» **Data lines**
☆ ☆ ☆ ☆ ☆

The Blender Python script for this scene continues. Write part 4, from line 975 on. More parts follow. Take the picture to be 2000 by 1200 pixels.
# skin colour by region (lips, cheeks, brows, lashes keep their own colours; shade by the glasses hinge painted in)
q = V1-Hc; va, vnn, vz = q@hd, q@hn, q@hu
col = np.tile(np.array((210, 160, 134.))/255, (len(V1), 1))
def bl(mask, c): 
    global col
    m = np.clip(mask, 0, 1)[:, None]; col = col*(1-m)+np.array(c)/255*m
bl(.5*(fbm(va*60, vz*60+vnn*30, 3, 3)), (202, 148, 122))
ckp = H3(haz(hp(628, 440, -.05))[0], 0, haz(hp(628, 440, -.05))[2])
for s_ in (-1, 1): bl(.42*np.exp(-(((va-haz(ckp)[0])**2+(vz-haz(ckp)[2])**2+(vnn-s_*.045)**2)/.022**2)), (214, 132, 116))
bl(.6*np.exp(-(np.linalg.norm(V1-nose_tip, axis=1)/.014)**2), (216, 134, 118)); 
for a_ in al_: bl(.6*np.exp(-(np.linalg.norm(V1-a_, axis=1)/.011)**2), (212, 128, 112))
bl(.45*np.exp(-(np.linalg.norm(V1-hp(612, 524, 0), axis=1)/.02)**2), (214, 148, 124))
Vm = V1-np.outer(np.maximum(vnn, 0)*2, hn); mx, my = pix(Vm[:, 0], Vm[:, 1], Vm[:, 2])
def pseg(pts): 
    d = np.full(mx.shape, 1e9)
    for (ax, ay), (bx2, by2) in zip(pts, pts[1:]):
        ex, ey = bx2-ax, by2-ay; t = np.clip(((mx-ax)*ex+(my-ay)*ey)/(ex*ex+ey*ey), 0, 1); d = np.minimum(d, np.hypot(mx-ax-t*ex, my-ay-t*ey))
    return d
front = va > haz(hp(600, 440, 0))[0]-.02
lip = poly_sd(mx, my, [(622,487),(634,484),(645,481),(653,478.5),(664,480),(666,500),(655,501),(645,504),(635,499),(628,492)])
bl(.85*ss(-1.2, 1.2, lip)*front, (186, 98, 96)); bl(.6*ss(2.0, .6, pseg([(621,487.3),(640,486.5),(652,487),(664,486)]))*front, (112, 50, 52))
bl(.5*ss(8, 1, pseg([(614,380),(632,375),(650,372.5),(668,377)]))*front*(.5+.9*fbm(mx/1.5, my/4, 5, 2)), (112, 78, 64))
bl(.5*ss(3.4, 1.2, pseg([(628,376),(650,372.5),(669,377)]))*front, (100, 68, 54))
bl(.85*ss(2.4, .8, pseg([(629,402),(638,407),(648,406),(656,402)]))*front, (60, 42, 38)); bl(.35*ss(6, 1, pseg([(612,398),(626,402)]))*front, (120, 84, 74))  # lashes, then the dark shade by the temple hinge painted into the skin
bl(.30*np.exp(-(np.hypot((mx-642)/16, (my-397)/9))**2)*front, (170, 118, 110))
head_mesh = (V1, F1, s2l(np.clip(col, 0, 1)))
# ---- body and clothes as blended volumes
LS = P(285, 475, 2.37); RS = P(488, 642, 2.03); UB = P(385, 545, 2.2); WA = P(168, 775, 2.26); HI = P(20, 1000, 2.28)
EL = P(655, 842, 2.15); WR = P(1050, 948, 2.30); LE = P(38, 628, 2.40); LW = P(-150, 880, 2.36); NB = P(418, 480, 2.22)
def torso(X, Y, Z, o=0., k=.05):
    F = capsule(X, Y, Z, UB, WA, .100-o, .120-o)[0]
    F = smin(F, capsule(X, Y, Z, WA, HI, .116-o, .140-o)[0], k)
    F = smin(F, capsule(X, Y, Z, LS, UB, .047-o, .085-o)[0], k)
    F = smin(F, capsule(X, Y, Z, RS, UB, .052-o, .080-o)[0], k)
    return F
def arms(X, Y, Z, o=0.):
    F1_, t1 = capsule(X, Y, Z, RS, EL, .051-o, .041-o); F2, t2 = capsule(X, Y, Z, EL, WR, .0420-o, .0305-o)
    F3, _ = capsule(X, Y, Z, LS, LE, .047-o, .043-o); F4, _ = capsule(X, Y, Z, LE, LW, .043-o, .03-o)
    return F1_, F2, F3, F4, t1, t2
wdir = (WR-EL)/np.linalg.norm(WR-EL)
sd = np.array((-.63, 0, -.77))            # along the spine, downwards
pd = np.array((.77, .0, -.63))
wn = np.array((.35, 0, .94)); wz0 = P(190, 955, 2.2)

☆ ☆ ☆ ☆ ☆

» **What to work on**
Using the data above, repeat every line exactly.

» **Written answer**
The Blender Python script for this scene continues. Write part 4, from line 975 on. More parts follow. Take the picture to be 2000 by 1200 pixels.
# skin colour by region (lips, cheeks, brows, lashes keep their own colours; shade by the glasses hinge painted in)
q = V1-Hc; va, vnn, vz = q@hd, q@hn, q@hu
col = np.tile(np.array((210, 160, 134.))/255, (len(V1), 1))
def bl(mask, c): 
    global col
    m = np.clip(mask, 0, 1)[:, None]; col = col*(1-m)+np.array(c)/255*m
bl(.5*(fbm(va*60, vz*60+vnn*30, 3, 3)), (202, 148, 122))
ckp = H3(haz(hp(628, 440, -.05))[0], 0, haz(hp(628, 440, -.05))[2])
for s_ in (-1, 1): bl(.42*np.exp(-(((va-haz(ckp)[0])**2+(vz-haz(ckp)[2])**2+(vnn-s_*.045)**2)/.022**2)), (214, 132, 116))
bl(.6*np.exp(-(np.linalg.norm(V1-nose_tip, axis=1)/.014)**2), (216, 134, 118)); 
for a_ in al_: bl(.6*np.exp(-(np.linalg.norm(V1-a_, axis=1)/.011)**2), (212, 128, 112))
bl(.45*np.exp(-(np.linalg.norm(V1-hp(612, 524, 0), axis=1)/.02)**2), (214, 148, 124))
Vm = V1-np.outer(np.maximum(vnn, 0)*2, hn); mx, my = pix(Vm[:, 0], Vm[:, 1], Vm[:, 2])
def pseg(pts): 
    d = np.full(mx.shape, 1e9)
    for (ax, ay), (bx2, by2) in zip(pts, pts[1:]):
        ex, ey = bx2-ax, by2-ay; t = np.clip(((mx-ax)*ex+(my-ay)*ey)/(ex*ex+ey*ey), 0, 1); d = np.minimum(d, np.hypot(mx-ax-t*ex, my-ay-t*ey))
    return d
front = va > haz(hp(600, 440, 0))[0]-.02
lip = poly_sd(mx, my, [(622,487),(634,484),(645,481),(653,478.5),(664,480),(666,500),(655,501),(645,504),(635,499),(628,492)])
bl(.85*ss(-1.2, 1.2, lip)*front, (186, 98, 96)); bl(.6*ss(2.0, .6, pseg([(621,487.3),(640,486.5),(652,487),(664,486)]))*front, (112, 50, 52))
bl(.5*ss(8, 1, pseg([(614,380),(632,375),(650,372.5),(668,377)]))*front*(.5+.9*fbm(mx/1.5, my/4, 5, 2)), (112, 78, 64))
bl(.5*ss(3.4, 1.2, pseg([(628,376),(650,372.5),(669,377)]))*front, (100, 68, 54))
bl(.85*ss(2.4, .8, pseg([(629,402),(638,407),(648,406),(656,402)]))*front, (60, 42, 38)); bl(.35*ss(6, 1, pseg([(612,398),(626,402)]))*front, (120, 84, 74))  # lashes, then the dark shade by the temple hinge painted into the skin
bl(.30*np.exp(-(np.hypot((mx-642)/16, (my-397)/9))**2)*front, (170, 118, 110))
head_mesh = (V1, F1, s2l(np.clip(col, 0, 1)))
# ---- body and clothes as blended volumes
LS = P(285, 475, 2.37); RS = P(488, 642, 2.03); UB = P(385, 545, 2.2); WA = P(168, 775, 2.26); HI = P(20, 1000, 2.28)
EL = P(655, 842, 2.15); WR = P(1050, 948, 2.30); LE = P(38, 628, 2.40); LW = P(-150, 880, 2.36); NB = P(418, 480, 2.22)
def torso(X, Y, Z, o=0., k=.05):
    F = capsule(X, Y, Z, UB, WA, .100-o, .120-o)[0]
    F = smin(F, capsule(X, Y, Z, WA, HI, .116-o, .140-o)[0], k)
    F = smin(F, capsule(X, Y, Z, LS, UB, .047-o, .085-o)[0], k)
    F = smin(F, capsule(X, Y, Z, RS, UB, .052-o, .080-o)[0], k)
    return F
def arms(X, Y, Z, o=0.):
    F1_, t1 = capsule(X, Y, Z, RS, EL, .051-o, .041-o); F2, t2 = capsule(X, Y, Z, EL, WR, .0420-o, .0305-o)
    F3, _ = capsule(X, Y, Z, LS, LE, .047-o, .043-o); F4, _ = capsule(X, Y, Z, LE, LW, .043-o, .03-o)
    return F1_, F2, F3, F4, t1, t2
wdir = (WR-EL)/np.linalg.norm(WR-EL)
sd = np.array((-.63, 0, -.77))            # along the spine, downwards
pd = np.array((.77, .0, -.63))
wn = np.array((.35, 0, .94)); wz0 = P(190, 955, 2.2)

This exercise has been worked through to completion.